2. Deployments in which multiple servers providing the same service have different TLS configurations. In this case, an attacker might be able to direct a connecting endpoint to a server with a TLS configuration that is more easily exploitable (see [DROWN] for more detailed information about this class of attacks). To mitigate this threat, service providers SHOULD ensure that all servers providing the same service provide equivalent levels of security that are consistent with the recommendations in this document.

3.10. Zero Round-Trip Time (0-RTT) Data in TLS 1.3

The 0-RTT early data feature is new in TLS 1.3. It provides reduced latency when TLS connections are resumed, at the potential cost of certain security properties. As a result, it requires special attention from implementers on both the server and the client side. Typically, this extends to the TLS library as well as protocol layers above it.

For HTTP over TLS, refer to [RFC8470] for guidance.

For QUIC on TLS, refer to Section 9.2 of [RFC9001].

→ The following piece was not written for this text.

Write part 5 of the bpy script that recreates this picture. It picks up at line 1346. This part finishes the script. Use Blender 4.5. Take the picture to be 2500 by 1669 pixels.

For other protocols, generic guidance is given in Section 8 and Appendix E.5 of [RFC8446]. To paraphrase Appendix E.5, applications MUST avoid this feature unless an explicit specification exists for the application protocol in question to clarify when 0-RTT is appropriate and secure. This can take the form of an IETF RFC, a non-IETF standard, or documentation associated with a non-standard protocol.